I’ve asked about your wedding plans because I want to ask if you’ve put the same amount of thought into your worship plans. Have you? Before all our effort was poured into defending orthodox Christianity against the onslaught of the sexual revolution, we debated worship. We waxed eloquent about worship “style” and engaged in the “worship wars.” Some churches, unwisely in my opinion, instituted “traditional” and “contemporary” worship services so they could cater to the tastes of their congregants. My point is, like planning a wedding, we were giving thought to proper worship.

As I observe the practices of the church, I’m concerned that churches have stopped thinking about worship. It really does seem as though we’ve entered an era in which “Everyone did what was right in his own eyes” (Judges 21:25). That seems to be the premise of offering different worship styles, doesn’t it? Isn’t it to offer the people what they want? During the time of the judges in Israel, one particular condition is pointed out again and again: “there was no king” (Judges 17:6, 18:1, 19:1, 21:25).

Is there a king in the Western church today? Yes, there is. The Lord Jesus Christ is the only king and head of the church (Matthew 28:18, 1 Corinthians 15:25). Scripture also describes him as the church’s husband (Ephesians 5:22-33). The purpose of both metaphors, king and husband, is to describe our relationship to Christ. He gives the orders and makes the laws. We obey them.
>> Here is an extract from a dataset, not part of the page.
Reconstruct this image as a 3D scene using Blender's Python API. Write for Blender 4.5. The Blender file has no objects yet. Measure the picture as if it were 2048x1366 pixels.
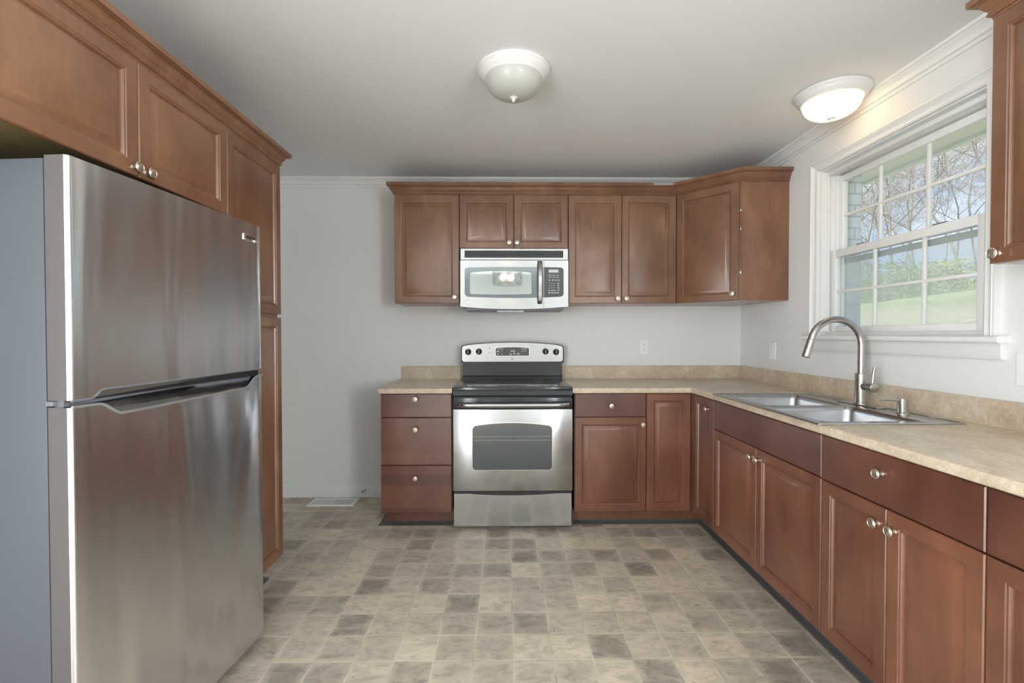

Is the Western church doing that? If you glance at the worship practices, I think we can the answer, in general, is no. We’ve departed from the Scriptures and begun to do whatever we please, whether there is any assurance our practices please Christ.

I point out the problem so we can begin to prescribe a solution. God created you and me for worship. Gathering to God through Christ to praise him in the power of the Spirit is the sum and substance of our existence. Over the next few weeks of articles, I will lay out for you a case for biblical worship. We’ll consider topics like who may lead in worship, what practices are appropriate for worship, and how can we know if our worship is acceptable to God. Let’s remember, “the Father is seeking” true worshipers “to worship him” (John 4:23). Pray he will make us such worshipers.